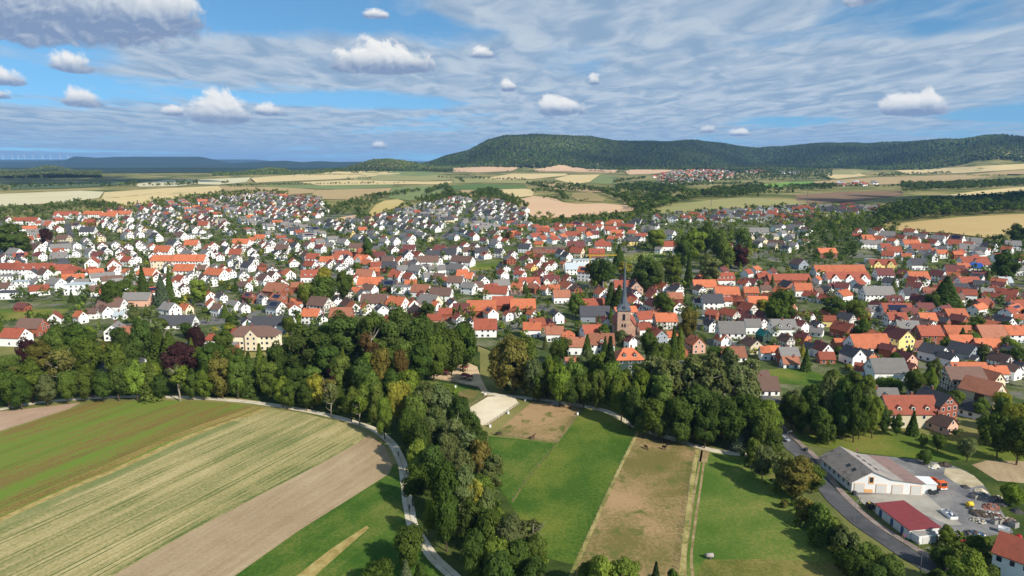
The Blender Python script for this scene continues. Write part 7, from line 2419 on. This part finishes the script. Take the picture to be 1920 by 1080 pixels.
# ------------------------------------------------------------------ the air: pale even haze round the whole scene
m, T = new_mat('haze')
vol = T.n('ShaderNodeVolumePrincipled')
vol.inputs['Color'].default_value = (0.30, 0.56, 1.0, 1)
vol.inputs['Density'].default_value = 4.0e-5
vol.inputs['Anisotropy'].default_value = 0.0
T.put(vol.outputs[0], T.n('ShaderNodeOutputMaterial').inputs['Volume'])
x, y0, y1, z0, z1 = 33000, -600, 27000, -130, 560
hv = [(sx * x, yy, zz) for zz in (z0, z1) for yy in (y0, y1) for sx in (-1, 1)]
hf = [(0, 2, 3, 1), (4, 5, 7, 6), (0, 1, 5, 4), (2, 6, 7, 3), (0, 4, 6, 2), (1, 3, 7, 5)]
hz = mesh_obj('haze', hv, hf, 'haze')
set_props(hz, 'pale blue summer haze over the whole valley', 'haze', kind='stuff')


# ------------------------------------------------------------------ two more cumulus overhead, out of the frame: their shadows lie on the right wood and the left fields
m, T = new_mat('cloud')
d1, t1, mxs = T.n('ShaderNodeBsdfDiffuse'), T.n('ShaderNodeBsdfTranslucent'), T.n('ShaderNodeMixShader')
for q in (d1, t1):
    q.inputs[0].default_value = (.85, .86, .88, 1)
mxs.inputs[0].default_value = .35
T.put(d1.outputs[0], mxs.inputs[1])
T.put(t1.outputs[0], mxs.inputs[2])
T.put(mxs.outputs[0], T.n('ShaderNodeOutputMaterial').inputs[0])


def cumulus(gx, gy, rx, ry, label, seed):
    r = np.random.default_rng(seed)
    z0 = 1500.0
    k_ = (z0 - 30) / SUN_DIR.z
    cx_, cy_ = gx + SUN_DIR.x * k_, gy + SUN_DIR.y * k_
    nu, nv = 14, 9
    VV, FF, o_ = [], [], 0
    for i in range(46):
        a, q = r.uniform(0, 6.28), math.sqrt(r.random())
        rad = r.uniform(.16, .34) * min(rx, ry) * (1.25 - q * .6)
        px_, py_ = cx_ + math.cos(a) * q * rx * .9, cy_ + math.sin(a) * q * ry * .9
        for b in range(nv + 1):
            f = math.pi * b / nv
            for c in range(nu):
                t = 2 * math.pi * c / nu
                j = rad * r.uniform(.88, 1.12)
                VV.append((px_ + j * math.sin(f) * math.cos(t), py_ + j * math.sin(f) * math.sin(t), max(z0, z0 + rad * .35 + j * math.cos(f) * .9)))
        FF += [(o_ + b * nu + c, o_ + (b + 1) * nu + c, o_ + (b + 1) * nu + (c + 1) % nu, o_ + b * nu + (c + 1) % nu) for b in range(nv) for c in range(nu)]
        o_ += (nv + 1) * nu
    set_props(mesh_obj('cumulus_cloud', VV, FF, 'cloud', smooth=True), label, 'cloud', kind='stuff')


cumulus(980, 1340, 420, 210, 'unseen white cumulus cloud shading the right wood', 4)
cumulus(-1700, 2600, 620, 330, 'unseen white cumulus cloud shading the left fields', 5)
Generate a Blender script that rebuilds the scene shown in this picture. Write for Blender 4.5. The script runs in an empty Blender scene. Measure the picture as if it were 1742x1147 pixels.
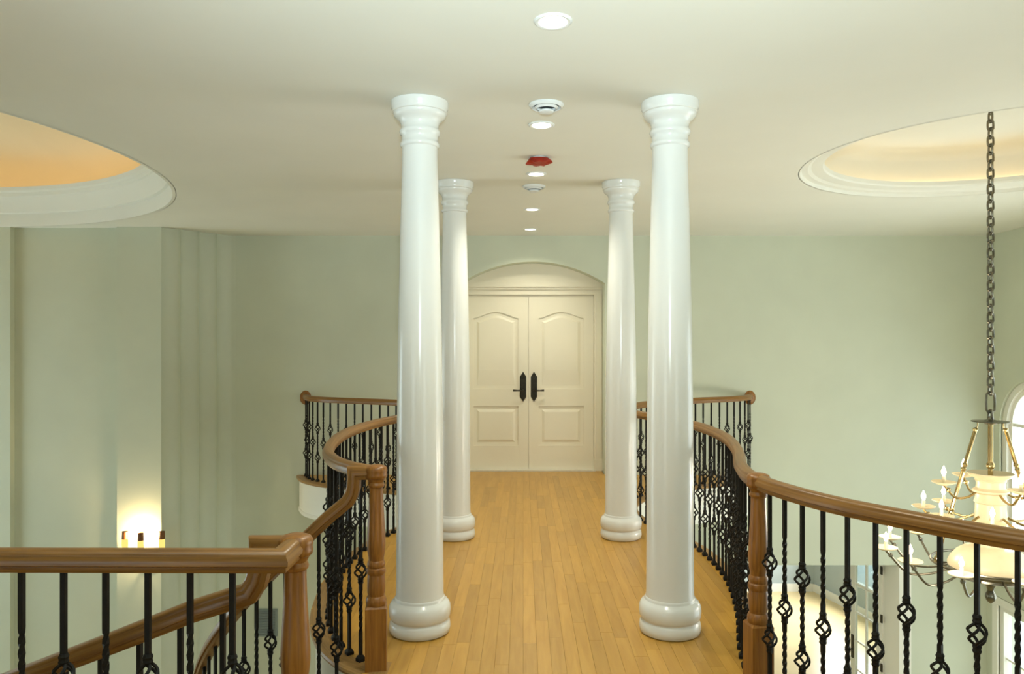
import bpy, bmesh, math, random
from mathutils import Vector, Matrix
random.seed(7)
PI = math.pi
scene = bpy.context.scene
COL = scene.collection

# ------------------------------------------------------------------ camera
cam_d = bpy.data.cameras.new('camera')
cam = bpy.data.objects.new('camera', cam_d)
COL.objects.link(cam)
cam.location = (0, 0, 1.70)
cam.rotation_euler = (PI / 2, 0, 0)
cam_d.sensor_width = 36
cam_d.lens = 1300 / 1742 * 36
cam_d.shift_x = -19 / 1742
cam_d.shift_y = 14.5 / 1742
cam_d.clip_end = 200
scene.camera = cam

# ------------------------------------------------------------------ world, exposure
world = bpy.data.worlds.new('world')
scene.world = world
world.use_nodes = True
bg = world.node_tree.nodes['Background']
bg.inputs['Color'].default_value = (0.86, 0.95, 1.0, 1)
bg.inputs['Strength'].default_value = 2.2
vs = scene.view_settings
vs.view_transform = 'Standard'
vs.look = 'None'
vs.gamma = 1
vs.use_curve_mapping = False
vs.exposure = 0.62


def lamp(name, kind, loc, energy, color, size=0.1, rot=None, size_y=None):
    d = bpy.data.lights.new(name, kind)
    d.energy = energy
    d.color = color
    if kind == 'AREA':
        d.size = size
        if size_y:
            d.shape = 'RECTANGLE'
            d.size_y = size_y
    elif kind in ('POINT', 'SPOT'):
        d.shadow_soft_size = size
    o = bpy.data.objects.new(name, d)
    COL.objects.link(o)
    o.location = loc
    if rot:
        o.rotation_euler = rot
    return o


# the photographer's flash, just above the lens
fl_ = lamp('camera_flash', 'SPOT', (0.02, 0.05, 1.95), 570, (0.78, 0.95, 0.98), 0.05, (PI / 2 + math.radians(38), 0, math.radians(-3)))
fl_.data.spot_size = math.radians(98)
fl_.data.spot_blend = 1.0
# added daylight fill at unseen windows of the wall behind the camera (built below)
lamp('daylight_fill', 'AREA', (-4.3, -3.17, 1.0), 5, (0.74, 0.93, 1.0), 2.6, (PI / 2, 0, 0), 1.8)
lamp('daylight_fill', 'AREA', (4.0, -3.17, 1.0), 5, (0.80, 0.94, 1.0), 2.2, (PI / 2, 0, 0), 1.8)
lamp('daylight_fill', 'AREA', (-4.3, -3.17, -1.6), 20, (0.74, 0.95, 1.0), 2.6, (PI / 2, 0, 0), 2.0)
lamp('daylight_fill', 'AREA', (4.0, -3.17, -1.6), 26, (0.80, 0.95, 1.0), 2.2, (PI / 2, 0, 0), 2.0)
# added daylight fill at unseen windows in the left and right walls (built below)
lamp('daylight_fill', 'AREA', (-10.15, 7.3, 0.0), 46, (0.80, 0.98, 0.96), 3.8, (0, -PI / 2, 0), 3.6)
lamp('daylight_fill', 'AREA', (6.2, 6.2, 0.2), 19, (0.92, 0.99, 0.97), 3.6, (0, PI / 2, 0), 3.4)
# daylight of the lower room beyond the opening
lamp('daylight_fill', 'AREA', (6.55, 15.1, -2.2), 120, (0.95, 0.98, 1.0), 0.9, (0, PI / 2, math.radians(14)), 1.8)


# ------------------------------------------------------------------ materials
def srgb(r, g, b):
    def f(c):
        c /= 255
        return c / 12.92 if c <= 0.04045 else ((c + 0.055) / 1.055) ** 2.4
    return (f(r), f(g), f(b), 1)


def base(name, col, rough=0.5, metal=0.0, spec=0.5):
    m = bpy.data.materials.new(name)
    m.use_nodes = True
    p = m.node_tree.nodes['Principled BSDF']
    p.inputs['Base Color'].default_value = col
    p.inputs['Roughness'].default_value = rough
    p.inputs['Metallic'].default_value = metal
    p.inputs['Specular IOR Level'].default_value = spec
    return m, m.node_tree, p


def mottled(name, col, amount=0.05, scale=3.0, rough=0.6, bump=0.0, metal=0.0, spec=0.4, bscale=200):
    m, nt, p = base(name, col, rough, metal, spec)
    tc = nt.nodes.new('ShaderNodeTexCoord')
    nz = nt.nodes.new('ShaderNodeTexNoise')
    nz.inputs['Scale'].default_value = scale
    nz.inputs['Detail'].default_value = 4
    nt.links.new(tc.outputs['Object'], nz.inputs['Vector'])
    rp = nt.nodes.new('ShaderNodeValToRGB')
    a = tuple(max(0, c * (1 - amount)) for c in col[:3]) + (1,)
    b = tuple(min(1, c * (1 + amount)) for c in col[:3]) + (1,)
    rp.color_ramp.elements[0].color = a
    rp.color_ramp.elements[1].color = b
    rp.color_ramp.elements[0].position = 0.3
    rp.color_ramp.elements[1].position = 0.7
    nt.links.new(nz.outputs['Fac'], rp.inputs['Fac'])
    nt.links.new(rp.outputs['Color'], p.inputs['Base Color'])
    if bump:
        n2 = nt.nodes.new('ShaderNodeTexNoise')
        n2.inputs['Scale'].default_value = bscale
        nt.links.new(tc.outputs['Object'], n2.inputs['Vector'])
        bp = nt.nodes.new('ShaderNodeBump')
        bp.inputs['Strength'].default_value = bump
        bp.inputs['Distance'].default_value = 0.002
        nt.links.new(n2.outputs['Fac'], bp.inputs['Height'])
        nt.links.new(bp.outputs['Normal'], p.inputs['Normal'])
    return m


def wood(name, dark, light, coord, stretch, rough, per_object=False):
    m, nt, p = base(name, light, rough, 0, 0.5)
    tc = nt.nodes.new('ShaderNodeTexCoord')
    mp = nt.nodes.new('ShaderNodeMapping')
    mp.inputs['Scale'].default_value = stretch
    nt.links.new(tc.outputs[coord], mp.inputs['Vector'])
    nz = nt.nodes.new('ShaderNodeTexNoise')
    nz.inputs['Scale'].default_value = 1.0
    nz.inputs['Detail'].default_value = 6
    nz.inputs['Distortion'].default_value = 0.6
    vec = mp.outputs['Vector']
    oi = None
    if per_object:
        oi = nt.nodes.new('ShaderNodeObjectInfo')
        ad = nt.nodes.new('ShaderNodeVectorMath')
        ad.operation = 'ADD'
        cb = nt.nodes.new('ShaderNodeMath')
        cb.operation = 'MULTIPLY'
        cb.inputs[1].default_value = 50
        nt.links.new(oi.outputs['Random'], cb.inputs[0])
        nt.links.new(vec, ad.inputs[0])
        nt.links.new(cb.outputs[0], ad.inputs[1])
        vec = ad.outputs[0]
    nt.links.new(vec, nz.inputs['Vector'])
    rp = nt.nodes.new('ShaderNodeValToRGB')
    rp.color_ramp.elements[0].color = dark
    rp.color_ramp.elements[1].color = light
    rp.color_ramp.elements[0].position = 0.32
    rp.color_ramp.elements[1].position = 0.66
    nt.links.new(nz.outputs['Fac'], rp.inputs['Fac'])
    out = rp.outputs['Color']
    if per_object:
        hs = nt.nodes.new('ShaderNodeHueSaturation')
        mr = nt.nodes.new('ShaderNodeMapRange')
        mr.inputs['To Min'].default_value = 0.86
        mr.inputs['To Max'].default_value = 1.08
        nt.links.new(oi.outputs['Random'], mr.inputs['Value'])
        nt.links.new(mr.outputs[0], hs.inputs['Value'])
        nt.links.new(out, hs.inputs['Color'])
        out = hs.outputs['Color']
    nt.links.new(out, p.inputs['Base Color'])
    return m


def emitter(name, col, strength):
    m = bpy.data.materials.new(name)
    m.use_nodes = True
    nt = m.node_tree
    nt.nodes.clear()
    e = nt.nodes.new('ShaderNodeEmission')
    e.inputs['Color'].default_value = col
    e.inputs['Strength'].default_value = strength
    o = nt.nodes.new('ShaderNodeOutputMaterial')
    nt.links.new(e.outputs[0], o.inputs['Surface'])
    return m


def glass_mat(name):
    m = bpy.data.materials.new(name)
    m.use_nodes = True
    nt = m.node_tree
    nt.nodes.clear()
    t = nt.nodes.new('ShaderNodeBsdfTransparent')
    t.inputs['Color'].default_value = (0.95, 0.98, 0.98, 1)
    g = nt.nodes.new('ShaderNodeBsdfGlossy')
    g.inputs['Roughness'].default_value = 0.02
    mx = nt.nodes.new('ShaderNodeMixShader')
    o = nt.nodes.new('ShaderNodeOutputMaterial')
    mx.inputs[0].default_value = 0.05
    nt.links.new(t.outputs[0], mx.inputs[1])
    nt.links.new(g.outputs[0], mx.inputs[2])
    nt.links.new(mx.outputs[0], o.inputs['Surface'])
    return m


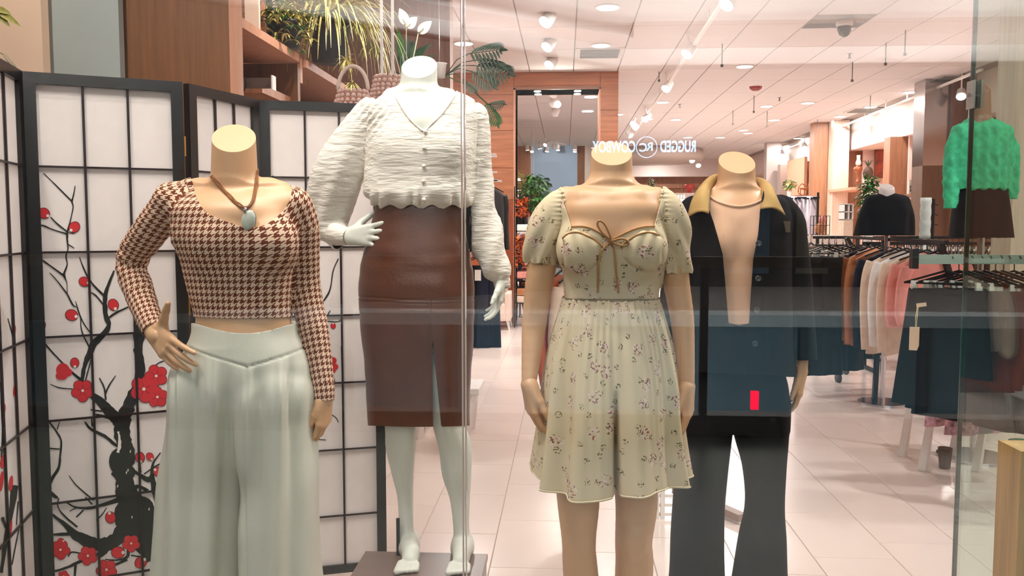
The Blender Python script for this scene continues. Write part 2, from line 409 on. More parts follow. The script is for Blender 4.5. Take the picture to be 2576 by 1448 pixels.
CL = ['round recessed light at the top centre of the ceiling', 'round recessed light just above the ceiling vent', 'recessed light right of the wood header over the mirror',
      'recessed light in the track row near the header', 'recessed light left of the middle ceiling, largest in its row', 'recessed light left and deeper than the track end',
      'recessed light near the fascia above the steel column', 'recessed light in mid ceiling under the dome camera', 'recessed light between dome camera and steel column',
      'recessed light above the brightest track lamp', 'small recessed light over the dark jacket shoulder', 'small recessed light deep in the right ceiling rows',
      'tiny recessed light straight above the headless jacket mannequin', 'tiny recessed light right of the mirror wall corner', 'recessed light set in the oval ceiling feature area',
      'small recessed light above the whitewashed post', 'recessed light deep behind the track lamp row']
for (p, lb) in zip(cans, CL):
    P = AZ(p[0], p[1], CEIL)
    can_light(P, .105, 40, lb, 'recessed ceiling lights')
# out-of-frame cans of the same rows light the room
for (x, y) in [(-2.4, 4.8), (2.2, 3.4), (4.2, 4.2), (-3.6, 9), (4.6, 8), (2.4, 12), (-1.2, 10.3), (3.6, 16), (1, 17), (4, 20), (2, 24)]:
    can_light(Vector((x, y, CEIL)), .105, 52, 'recessed ceiling light outside the view, over the sales floor', 'recessed lights over the sales floor')
# spots in the display window
M_HEAD = mat('lamp_white', (238, 234, 230), .4)
def spot_head(P, d, lens=.055, length=.14, name='track_head', parent=None):
    d = Vector(d).normalized(); c = Vector(P)
    b = MB(); b.lathe(c, [(lens * .55, -length), (lens * .8, -length * .8), (lens, 0), (lens * 1.02, .004)], 20, axis=d); obj('lamp_can', b, M_HEAD, parent, True)
    b = MB(); b.lathe(c, [(lens * .9, .005), (lens * .9, .009)], 20, axis=d); obj('lens', b, M_LENSW, parent)
    b = MB(); b.bar(c - d * length * .5, (c.x, c.y, CEIL), .02); obj('arm', b, M_HEAD, parent)
for (px, py, lb, Z) in [(1372, 55, 'glaring display spotlight nearest the top of the ceiling', 3.44), (1376, 118, 'middle one of three glaring display spotlights above the wood header', 3.44), (1382, 163, 'lowest of three glaring display spotlights, just above the wood header', 3.44)]:
    P = AZ(px, py, Z)
    t = thing('display_spotlight', lb, 'spotlight', (P.x, P.y, CEIL), 'display spotlights')
    spot_head(P, (-.5, -.55, -.75), .075, .16, parent=t)
    light('SPOT', P + Vector((-.07, -.08, -.1)), 90, (1, .86, .76), .06, P + Vector((-1.2, -1.3, -3)), 1.6)
# tracks
def track(p0, p1, heads, label, Z=3.40):
    a = AZ(*p0, Z); c = AZ(*p1, Z)
    t = thing('light_track', label, 'light track', (a.x, a.y, CEIL))
    b = MB(); b.bar(a, c, .035, .03); obj('rail', b, M_HEAD, t)
    for k in range(5):
        q = a.lerp(c, (k + .5) / 5); b = MB(); b.bar(q, (q.x, q.y, CEIL), .008); obj('hanger_rod', b, M_HEAD, t)
    return t
track((1842, -30), (1590, 345), 0, 'white light track running from top centre towards the mirror wall')
track((2470, 175), (1790, 452), 0, 'white light track running along the right side of the ceiling')
heads = [((1828, 12), (-.5, -.4, -.7), 'track lamp at the very top of the picture'), ((1728, 136), (-.5, -.4, -.7), 'track lamp left of the middle of the upper track'),
         ((1675, 223), (-.5, -.5, -.7), 'tilted track lamp next to a recessed light'), ((1622, 300), (-.6, -.4, -.6), 'track lamp beside the mirror wall corner'),
         ((1601, 321), (.5, -.4, -.6), 'track lamp aimed right near the inner end of the track'), ((1587, 341), (.5, -.4, -.6), 'last track lamp above the lettering reflection'),
         ((2418, 242), (-.3, -.7, -.7), 'big track lamp left of the glass clamp'), ((2228, 297), (.3, .3, -.7), 'grey track lamp turned away beside the brightest lamp'),
         ((2175, 325), (-.1, -.9, -.3), 'brightest track lamp facing the camera'), ((2112, 346), (0, -.7, -.7), 'track lamp above the whitewashed post'),
         ((2063, 360), (.2, -.6, -.7), 'track lamp left of the whitewashed post'), ((2024, 373), (0, -.6, -.7), 'track lamp in the middle of the far track'),
         ((1967, 391), (0, -.5, -.8), 'white track lamp over the grey pier'), ((1757, 416), (0, -.7, -.6), 'far hanging lamp right of the dress mannequin neck'),
         ((1743, 430), (0, -.7, -.6), 'lowest far hanging lamp beside the dress mannequin'), ((1741, 404), (0, -.7, -.6), 'uppermost of the three far hanging lamps by the dress mannequin')]
for k, (p, d, lb) in enumerate(heads):
    Z = 3.3 if k < 6 else 3.22
    P = AZ(p[0], p[1], Z)
    t = thing('track_lamp', lb, 'track light', (P.x, P.y, CEIL), 'track lamps')
    spot_head(P, d, .07 if k < 7 else .085, .16, parent=t)
    if k in (0, 2, 5, 6, 8, 10, 12):
        D = Vector(d).normalized(); light('SPOT', P + D * .08, 60 if k < 8 else 9, (1, .92, .86), .06, P + D, 1.5)
# vents
for (px, py, lb) in [(1508, 133, 'square air vent in the ceiling under a recessed light'), (2400, 197, 'dark air vent beside the steel column top'), (2175, 277, 'small dark vent in the far ceiling')]:
    P = AZ(px, py, CEIL); w = .3
    t = thing('air_vent', lb, 'vent', (P.x, P.y, CEIL), 'ceiling air vents')
    b = MB(); b.box(P.x - w, P.x + w, P.y - w, P.y + w, CEIL - .008, CEIL - .002); obj('frame', b, mat('vent_frame', (205, 200, 195), .5), t)
    for k in range(6):
        y = P.y - w * .8 + k * w * .3; b = MB(); b.box(P.x - w * .8, P.x + w * .8, y, y + w * .14, CEIL - .02, CEIL - .008); obj('slat', b, mat('vent_slat', (130, 126, 120), .6), t)
# hanging wires, sprinklers, exit sign
wires = [(1817, 110, 162), (2229, 108, 158), (2278, 76, 133), (1897, 240, 279), (1930, 280, 315), (2145, 155, 200), (1844, 278, 310), (2190, 240, 280), (1658, 180, 200), (2057, 300, 320)]
WL_ = ['left of the dome camera', 'beneath the dome camera', 'longest, right of the dome camera', 'under the red strobe', 'lower right of the red strobe', 'just right of the dome camera foot', 'left of the red strobe wire', 'over the far right track', 'near the wood header', 'short, deep in the ceiling']
for k, (px, ya, yb) in enumerate(wires):
    P = AZ(px, ya, CEIL); Q = A(px, yb, P.y)
    b = MB(); b.tube([(P.x, P.y, CEIL), (P.x, P.y, Q.z)], .006, 6)
    b.box(P.x - .015, P.x + .015, P.y - .01, P.y + .01, Q.z - .03, Q.z)
    tag(obj('sign_wire', b, mat('wire_dark', (90, 80, 74), .5)), 'thin dark sign wire hanging from the ceiling, ' + WL_[k], 'wire', 'hanging sign wires')
P = AZ(1901, 218, CEIL); b = MB(); b.lathe((P.x, P.y, CEIL - .06), [(.05, 0), (.09, .03), (.1, .06)], 12)
tag(obj('fire_strobe', b, mat('strobe_red', (150, 40, 34), .5)), 'small dark red fire alarm strobe on the ceiling', 'alarm')
for k, (px, py) in enumerate([(2137, 135), (1961, 245), (1710, 262), (2280, 255)]):
    P = AZ(px, py, CEIL); b = MB(); b.lathe((P.x, P.y, CEIL - .06), [(.03, 0), (.012, .01), (.012, .05), (.04, .06)], 10)
    tag(obj('sprinkler', b, M_SILV), 'small sprinkler head on the ceiling, ' + ['below the dome camera', 'near the red strobe', 'beside the inner track', 'near the steel column'][k], 'sprinkler', 'ceiling sprinklers')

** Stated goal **
Where a line of the material above holds the string "Take", copy that line.

** Answer for this exercise **
The Blender Python script for this scene continues. Write part 7, from line 2419 on. This part finishes the script. Take the picture to be 1920 by 1080 pixels.
The Blender Python script for this scene continues. Write part 2, from line 409 on. More parts follow. The script is for Blender 4.5. Take the picture to be 2576 by 1448 pixels.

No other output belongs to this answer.